Conditioning-Annealing Studies of Natural Organic Matter Solids Linking Irreversible Sorption to Irreversible Structural Expansion

摘要

Sorption of organic compounds to natural organic matter (NOM) solids is often hysteretic, showing increased sorbate affinity along the desorption branch of the isotherm. Hysteresis has important implications for pollutant fate and risk. A proposed mechanism for such manifestation of irreversibility in macromolecular NOM is the pore deformation mechanism. It postulates a sorbate-induced increase in the un-relaxed free volume of NOM during the sorption step. The term 'unrelaxed' represents the excess free volume resulting from structural metastability. In structurally rigid (i.e., glassy) solids, the backbone does not relax reversibly upon chemical desorption.
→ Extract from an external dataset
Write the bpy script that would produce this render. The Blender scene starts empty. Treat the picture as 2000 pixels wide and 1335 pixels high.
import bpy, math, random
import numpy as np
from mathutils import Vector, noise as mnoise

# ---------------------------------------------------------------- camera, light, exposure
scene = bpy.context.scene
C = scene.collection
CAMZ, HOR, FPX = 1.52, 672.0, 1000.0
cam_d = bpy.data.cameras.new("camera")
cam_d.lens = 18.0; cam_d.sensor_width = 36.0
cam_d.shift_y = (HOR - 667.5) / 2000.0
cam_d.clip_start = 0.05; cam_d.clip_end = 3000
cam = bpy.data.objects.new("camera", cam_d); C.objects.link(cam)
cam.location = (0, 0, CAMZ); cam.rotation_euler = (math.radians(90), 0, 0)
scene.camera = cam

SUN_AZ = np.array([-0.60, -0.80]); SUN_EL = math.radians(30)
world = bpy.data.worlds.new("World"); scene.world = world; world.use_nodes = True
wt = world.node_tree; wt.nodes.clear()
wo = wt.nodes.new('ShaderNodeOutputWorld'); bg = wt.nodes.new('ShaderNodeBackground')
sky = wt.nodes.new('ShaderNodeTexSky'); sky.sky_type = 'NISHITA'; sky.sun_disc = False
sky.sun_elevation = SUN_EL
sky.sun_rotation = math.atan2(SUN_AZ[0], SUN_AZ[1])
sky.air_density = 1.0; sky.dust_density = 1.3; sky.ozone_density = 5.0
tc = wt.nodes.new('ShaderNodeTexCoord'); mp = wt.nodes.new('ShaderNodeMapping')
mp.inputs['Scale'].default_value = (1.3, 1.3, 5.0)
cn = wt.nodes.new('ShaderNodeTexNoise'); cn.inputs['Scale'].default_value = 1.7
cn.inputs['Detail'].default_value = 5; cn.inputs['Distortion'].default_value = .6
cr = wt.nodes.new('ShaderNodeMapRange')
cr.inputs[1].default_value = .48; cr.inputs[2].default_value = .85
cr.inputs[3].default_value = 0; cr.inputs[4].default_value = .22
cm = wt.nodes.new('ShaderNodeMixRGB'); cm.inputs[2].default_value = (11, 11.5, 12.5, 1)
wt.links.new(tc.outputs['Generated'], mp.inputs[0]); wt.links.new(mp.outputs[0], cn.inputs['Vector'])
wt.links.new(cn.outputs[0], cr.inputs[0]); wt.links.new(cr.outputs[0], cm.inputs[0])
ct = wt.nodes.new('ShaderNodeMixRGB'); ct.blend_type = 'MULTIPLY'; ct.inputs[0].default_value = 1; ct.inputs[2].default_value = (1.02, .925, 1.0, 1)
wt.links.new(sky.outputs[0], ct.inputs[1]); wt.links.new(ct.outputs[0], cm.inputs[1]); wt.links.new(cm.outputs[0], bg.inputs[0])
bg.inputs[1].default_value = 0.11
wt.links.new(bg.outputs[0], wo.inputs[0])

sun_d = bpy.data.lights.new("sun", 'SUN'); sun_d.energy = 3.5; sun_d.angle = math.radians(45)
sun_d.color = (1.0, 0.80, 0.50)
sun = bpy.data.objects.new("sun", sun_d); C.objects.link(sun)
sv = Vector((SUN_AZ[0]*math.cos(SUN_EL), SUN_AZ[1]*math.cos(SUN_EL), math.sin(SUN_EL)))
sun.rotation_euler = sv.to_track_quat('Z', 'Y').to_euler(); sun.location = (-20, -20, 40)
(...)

Consequently, the free volumes of such sorbents - and hence their affinities for sorbate molecules - are greater during desorption than sorption. Consistent with this mechanism is the "conditioning effect", the observation of enhanced affinity of sorbate in a second sorption cycle following a prior sorption-desorption cycle of the same or a related compound. We test the pore deformation mechanism by conducting conditioning-annealing experiments on a humic acid (HA), Pahokee Peat (PP) and two synthetic polymers, glassy polyvinylchloride (PVC) and the structurally flexible (i.e., rubbery) polyethylene (PE). Chlorobenzene (CB) was used as the conditioning agent and polychlorinated benzenes as test compounds.